Princeton SCORE, the organization dedicated to supporting small business owners, will hold its annual small business fair on Saturday, May 4.

The free event, which will be held at the Princeton Public Library from 11 a.m. to 3 p.m., focuses on connecting small business owners and aspiring entrepreneurs with organizations and resources that can help them.

The fair will offer four mini-seminars, which are 40-minute versions of the two-hour seminars that SCORE presents as part of its educational program: “Home-Based Business Tips,” Janet Pickover, certified meeting planner, at 11 a.m.; “Financial Accounting Tips & Tools,” Leon Petelle, retired CPA, at noon; “Secrets to Funding Your Business,” David Plucinsky, business consultant, at 1 p.m.; and “Intro to Social Media Marketing,” Samantha Poliseno, online marketing consultant, at 2 p.m. To register for the seminars go to

Exhibitors this year include FranNet Franchise Consultants, Klatzkin & Co., MacLean Insurance, Magyar Bank, Mercer County Office of Economic Development, the MIDJersey Chamber, N.J. Small Business Development Center, NJVetBiz, the Princeton Packet, the Princeton Chamber of Commerce, Regional Business Assistance Corporation, Regus Business Centers, ReferenceUSA, the Small Business Administration (SBA), and Szaferman Lakind.

In addition to the small business fair and its regularly scheduled seminars, SCORE is gearing up to introduce two new workshops as part of its Established Business Consulting (EBC) program: E-Business Now and GrowSMART.

Bill Litchman, a retired telecom executive who has been in charge of SCORE’s Princeton chapter since 2009, says some details need to be worked out in both programs, but E-Business Now will be the first to launch, probably in September. The target date for Growsmart is late fall or early winter.

Litchman grew up near Boston and earned his bachelor’s in electrical engineering from Tufts. He then moved to New York and spent most of his career as an engineer and management and sales executive with telecom giant ITT (now Qwest).

The idea behind E-Business Now is technology. The program is a five-module course that helps established firms understand how to use technology to do business. It opens with an overview of how technology helps businesses and explores some of the myths and fears people have about technology and doing business on the web, Litchman says.

The second module looks at creating a technology plan for your business, concentrating on Internet and software issues. Third is how to build the right kind of website, which Litchman says is an important aspect in business development that a lot of people overlook.

The fourth module will look at various Internet and software tools that help jumpstart sales, including the ubiquitous (and increasingly influential) social media platforms. The final module will look at hardware, the very machines businesses can use to increase productivity and boost their bottom lines. This, says Litchman, can be anything from cash registers to Square credit card readers that let customers pay through mobile phones.
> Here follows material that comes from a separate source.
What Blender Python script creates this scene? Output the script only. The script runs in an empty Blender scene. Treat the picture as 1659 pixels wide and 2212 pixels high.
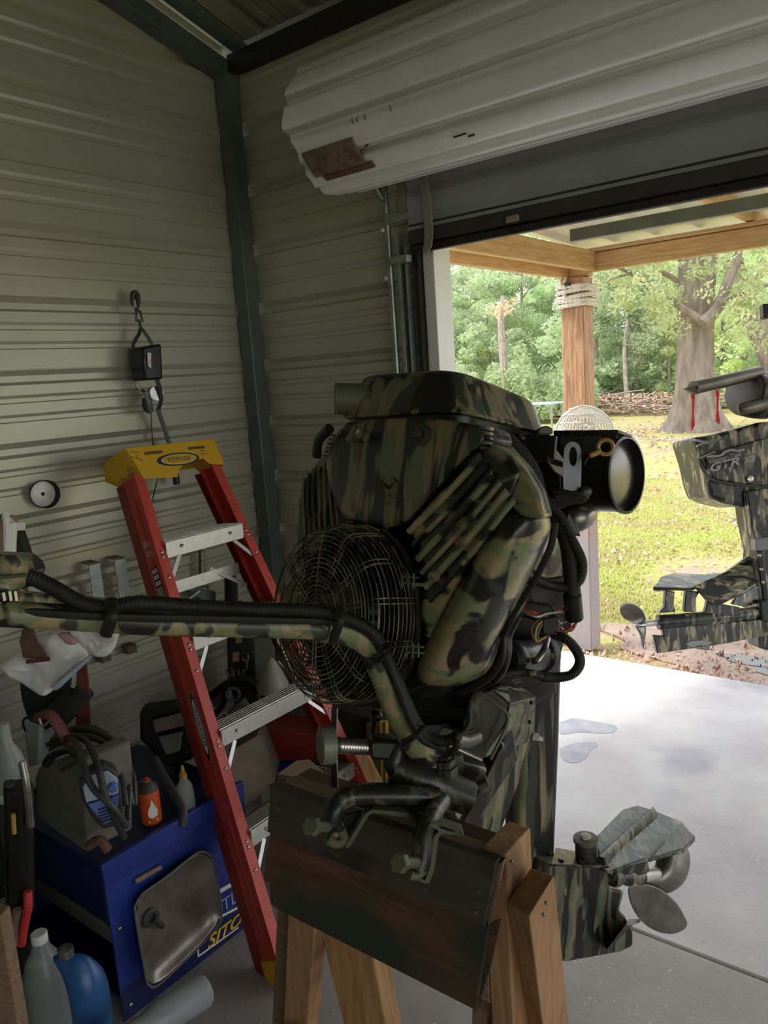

E-Business Now, like GrowSMART will not be free programs. Litchman says the prices are not yet fixed, but E-Business Now is likely to be similar in price to SCORE’s StartSMART program, which costs $128 for its five-session program (U.S. 1, July 25, 2012). GrowSMART will likely be closer to $200 because it will be a significantly more involved program, he says.

GrowSMART will be a six-session program that picks up where StartSMART leaves off. “StartSMART focuses on the concept, but not the business,” Litchman says. “Things like what form of company; do I buy a business or should I franchise. Funding. Startups almost always need funding.”

GrowSMART, Litchman says, will allow established businesses to pitch specific objectives they are trying to achieve, such as “I have a serious inventory problem, how do I resolve it?” The program starts with an assessment of the business’ objectives, then gets into one-on-one mentoring.

This is a main reason GrowSMART will cost money (and also because of costs for textbooks and other course materials that need to be printed). And it is part of the reason that the program is still in the middle phases of development. GrowSMART’s logistics are simply huge. SCORE has several counselors at its fingertips, but matching the right mentor to each entrepreneur will take some finesse, Litchman says. “It might not be someone from the exact industry, but they will be experts [in the problem],” he says.

Another holdup is the fact that while the Princeton version of GrowSMART is based on a national SCORE program, the local version needs to be tailored to fit the specifics of the Princeton region. Litchman cannot address specifics, but says that some information in the national program simply has little connection to the Princeton area.

Yet another hurdle to overcome is promotion. Litchman laments the popular image of SCORE. “There’s a misplaced belief that SCORE is really intended just for entrepreneurs,” he says. “What we need is a meaningful way to overcome that.”

Still, some efforts are being made to inform people that SCORE is a resource for established businesses, too. And once the bugs get worked out, Litchman says, E-Business Now and GrowSMART should make excellent calling cards for just that purpose.

“We’re not terribly concerned,” he says. “We have a significant established client base who tend to be businesses in some measure of trouble. They’ll come.”